Someone may have figured out Elena Ferrante’s identity, and no one is happy about it
The Italian novelist Elena Ferrante has become one of the biggest literary sensations of recent years, best known for her four-part Neapolitan Novels cycle (My Brilliant Friend, The Story Of A New Name, Those Who Leave And Those Who Stay, and The Story Of The Lost Child), international bestsellers that are easy to spot on American shelves on account of their terrible (or, per The Atlantic, brilliantly terrible) covers. At the same time, Ferrante is a mystery. The name is a pseudonym, and speculations on her true identity have become a lit-world parlor game, as tantalizing an enigma as Donald Trump’s tax return.
As it just so happens, some answers to both of these mysteries dropped back-to-back this weekend in Manhattan. Hours after The New York Times published its story about the nearly billion-dollar loss in Trump’s 1995 tax return, based on documents sent to them by an unknown source, The New York Review Of Books posted a credible solution to Ferrante’s identity, based on another set of leaked financial papers.
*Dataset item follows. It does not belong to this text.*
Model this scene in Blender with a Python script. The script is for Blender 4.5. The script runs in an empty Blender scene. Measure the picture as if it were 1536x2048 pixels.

No one seems happy about it, since an author’s mystique and preference for privacy don’t hold journalistic interest unless they involve some kind of fraud. People in Italy and abroad have been speculating about Ferrante’s identity for years, though perhaps no one really realized that they didn’t want to know it until they found themselves staring at a possible solution. Or, to quote Alexandra Schwartz’ response in The New Yorker:
Like many—maybe most—enthusiastic Ferrante readers, I have no interest in knowing who the writer who publishes her novels under the name Elena Ferrante is. I don’t care. Actually, I do care: I care about not finding out.
But at the same time, Claudio Gatti’s “Elena Ferrante: An Answer?” has managed to raise more questions. Gatti, who received the payment and revenue records of Ferrante’s Italian publisher from an anonymous source, makes a pretty strong case that the novelist is actually Anita Raja, an obscure translator of German literature. Raja is married to the well-regarded writer Domenico Starnone, who was at one point himself suspected of being Ferrante, and much of Gatti’s case is based on compensation (Raja receives the publisher’s largest payments) and real estate transactions.
Though Raja’s name has been mentioned in passing before, all the previous serious attempts to figure out Ferrante’s identity have been literary in nature, based on the author’s familiarity with literature and politics and her knowledge of the area around Naples in the mid-20th century. If correct, Gatti’s “follow the money” approach has unearthed some familiar literary questions about authorship. For one, it offers the possibility that many details in Ferrante’s work that have been widely been assumed to be autobiographical might not be.
Or, as Gatti writes in an accompanying blog post that delves needlessly into Raja’s family, “There are no traces of Anita Raja’s personal history in Elena Ferrante’s fiction.” Though born in Naples, Raja was raised from early childhood in Rome, meaning that Ferrante’s celebrated depictions of the city in the 1950s, ’60s, and ’70s—if in fact written by Raja—are not firsthand. But to that end: How much did it matter when everyone assumed that they were?
Elena Greco, the narrator of the Neapolitan Novels, has always been assumed to be a stand-in for Elena Ferrante, or the whoever the real Elena Ferrante might be. Given Ferrante’s affection for postmodernist tricksters like Italo Calvino, doesn’t it seem fitting if both Elenas are just characters: a semi-fictional author persona writing her own alter-ego?